Pelé joins calls for Brazil to step up search for pair missing in Amazon

Three-time World Cup winner joined sports, culture and media figures in calling for action over Dom Phillips and Bruno Pereira

A host of Brazilian celebrities, led by the three-time World Cup winner Pelé, have joined calls for authorities to intensify their search for a British journalist and Brazilian Indigenous advocate missing in the Amazon rainforest.

Pelé, now 81 and considered one of the greatest players of all time, retweeted a video made by Phillips’s wife appealing for more urgency in the search for her husband and Bruno Pereira.

“The fight for the preservation of the Amazon forest and of the Indigenous groups belongs to all of us,” the former Santos legend wrote on Twitter.

“I am moved by the disappearance of Dom Phillips and Bruno Ferreira, who dedicate their lives to this cause. I join the many voices that make the appeal to intensify the search.”

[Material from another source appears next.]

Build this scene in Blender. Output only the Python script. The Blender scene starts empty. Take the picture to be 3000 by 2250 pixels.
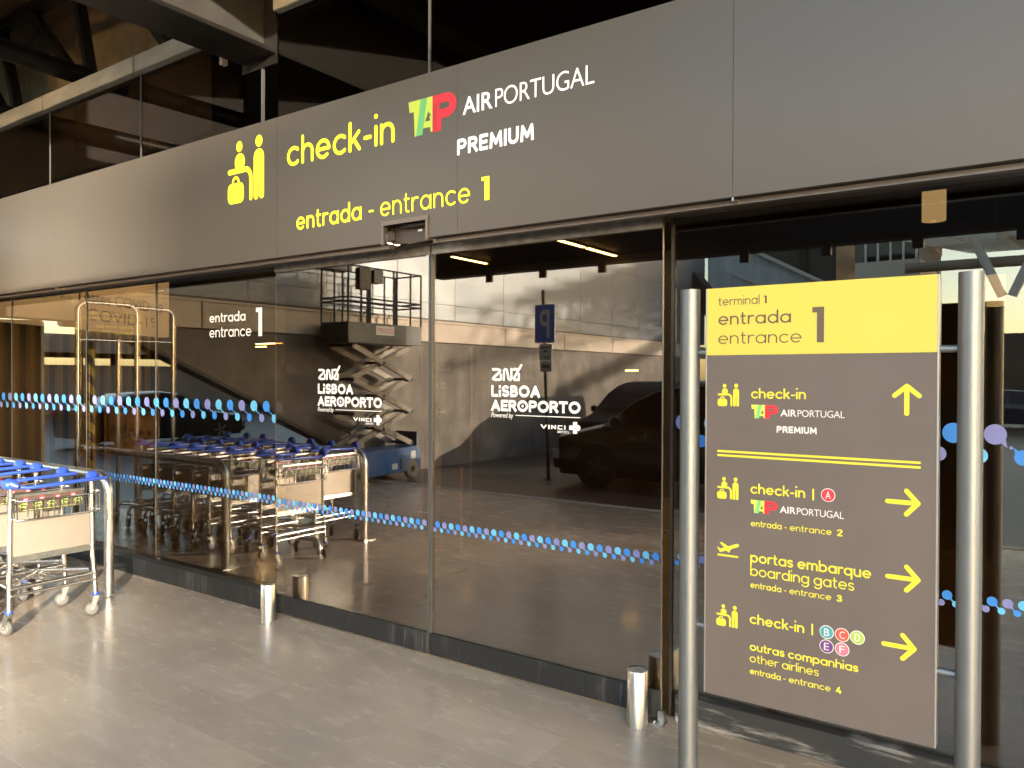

His words came as authorities in the remote region on Brazil’s border with Peru announced they had arrested a man in possession of arms and ammunition.

The suspect was not named but police earlier said they had detained Amarildo da Costa de Oliveira. He was reported to have threatened Phillips, Pereira and a group of 13 Indigenous people on Saturday morning as they travelled in the Vale do Javari region.

A witness to the encounter told the Guardian that Da Costa and two other armed men threatened the group while they stopped at the side of the Itaquaí river in Amazonas state.

Police said they could not yet tie the suspect to the pair’s disappearance.

“We have material that makes us suspect there is a link to the fact,” said Carlos Alberto Mansur, Amazonas state police chief. “But it’s still just a suspicion. It’s still being investigated.”

“For now, our main job is searching and our hope is still to find them alive. That they had a problem with their boat, that they went up a river, that they are lost in the jungle. It’s the jungle, it’s a very complex area.

“We still don’t have a strong indication a crime was committed.”

Pereira, 41, a longtime advocate of the Indigenous tribes in a vast and remote jungle area, had received death threats for his work helping protect Indigenous groups from drug traffickers and illegal miners, loggers and hunters who covet land in a region rich with natural resources.

He and Phillips were last seen on Sunday morning while traveling by boat through the Javari region of Amazonas state. They were returning from a two-day reporting trip but did not arrive as scheduled at the town of Atalaia do Norte.

Phillips, a longtime contributor to the Guardian, the Washington Post and other international publications, was researching a book on sustainable development in the region.

He received a fellowship from the Alicia Patterson Foundation to write the book, and was aiming to finish it by the end of this year.

On Tuesday his wife Alessandra Sampaio made an emotional appeal for authorities to speed up their search, and as the case hit the headlines in Brazil personalities from the worlds of sports, culture and media joined in.

Dr Drauzio Varella, a public health expert and broadcaster who is one of Brazil’s best-loved personalities, called Phillips “highly serious” and said: “We need to clarify what happened.”

“The whole world is watching us and we need to find out what happened and those responsible, if they exist, must face exemplary penalties,” he said in a video message.

Musician Caetano Veloso said he planned to speak about Phillips and Pereira during his show at the Vivo Rio concert hall in Rio de Janeiro on Wednesday night.

In addition to Pelé, the Everton and Brazil forward Richarlison retweeted Phillips’s wife’s emotional video, and Walter Casagrande, a former Brazilian player who is now a well-known presenter, made his own recorded message in support of two people he said were dedicated to protecting human rights and the environment.

“They are friends of our Indigenous people and we cannot remain quiet,” the former Corinthians, Porto and Torino striker said. “It is the government’s responsibility to intensify the search … This is a very serious case.”

Football club Corinthians tweeted their support; singer Gaby Amarantos made her own video;and Sonia Guajajara, an Indigenous leader who was recently named as one of Time magazine’s most influential people of 2022, raised the issue with the US climate envoy, John Kerry, on a visit to New York.

In Britain, the shadow foreign secretary, David Lammy, urged Brazilian authorities “to do all they can to find them as soon as possible and for the Foreign Office to use all the diplomatic channels at its disposal”.